You, dear friend, are an artist. You can create amazing things. And in fact you are supposed to create amazing things. That's why God created you in His image--to create.

So, today, go create something. It'll make you feel better. I promise. Maybe you want to get out some crayons and color something. Maybe you want to write. Or cook. Maybe you want to sew, or make jewelry, or garden. Maybe you want to make music. Whatever it is, go do it.

I give you permission to leave the dirty dishes on the counter, to ignore the laundry for one more day. I give you permission to order pizza for dinner rather than cook. I give you permission to let the kids create along with you or do their own thing, whichever they prefer. I give you permission to give a few precious minutes to yourself, to create whatever makes you smile.

You don't have time, you say? Ninety percent of this creative process is showing up. It's pushing aside all the excuses and going into your creative space (which may be your kitchen table or your yard) and doing something. It's starting anything, even if your first few tries are not things you ever want to be seen or heard by anyone else. It's taking the risk of putting pen to paper or hand to trowel or spoon to mixing bowl.

So stop worrying about whether you  have three hours to devote to it, or if you're in the mood, or if you're going to like what you come up with. Stop feeling guilty about the should-be-doings. And just let the creative juices flow for 15 minutes. Or five. Or However long you have. Put away the excuses and create.

Ready? Set. Go!

p.s. Tell me what you made. But more importantly, tell me how it made you feel. I bet you'll feel happy and content and empowered when you're finished.

Wednesday, May 1, 2013

Weary of Sin

I woke up this morning with the sun streaming in my window at 6:30. It was heavenly. And then I cozied down in my chair with my cup of coffee and read my Bible before the day began. I was in a great frame of mind...until the kids made their appearance.

Sometimes I wish they would just grow up a little, ya know? Yesterday two kids lied to me and forgot important things I had reminded them about repeatedly. Others bickered with each other and whined when asked to do basic maintenance on their own space (in other words, pick up the pile of socks and underwear in the middle of their room). Today we're at it again--arguing about whether or not to do what mom said, or just plain not doing it and then "running out of time." I'm weary of the task of parenting.

Of course, they are acting their age. It is part of being a kid to be irresponsible (although maybe not quite THIS irresponsible), to lie, to be lazy, to fight against authority...Just like it's part of being an adult to be impatient and unloving. It's all called sin.
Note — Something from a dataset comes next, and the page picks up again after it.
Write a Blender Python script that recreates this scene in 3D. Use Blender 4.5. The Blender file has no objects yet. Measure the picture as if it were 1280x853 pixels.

In my Bible reading this morning I read Nehemiah 9, which is the account of the people's repentance after the wall was completed. There is a long prayer that the Levites gave, recounting Israel's history and God's faithfulness. I made a list in my journal of all the things it says about God...He is gracious, merciful, provider, creator, slow to anger and full of unfailing love, forgiving, just, true to His word. I came up with 21 adjectives from this chapter. Then I made a list of all the descriptions of the people...stubborn, rebellious, unfaithful, disobedient, obstinate. There isn't one positive description of the people, unless you count the fact that at that moment they were repentant.

It was a good reminder on a day when I'm weary of parenting that this muddle of sin we're in is part of life, but there is hope. Kids will act like kids and adults will act like kids and we are all stuck in sin but for this: "You are a God of forgiveness, gracious and merciful, slow to become angry, and rich in unfailing love. You did not abandon them..." (Neh. 9:17). And He will not abandon us. His gracious help is always available when we ask for it.

If today is one of those days for you, and you're a little tired of the sin in your heart and the sin in those around you, take courage. God is merciful and gracious, full of unfailing love for you and for everyone around you. Even our stubborn and rebellious hearts do not make Him love us any less!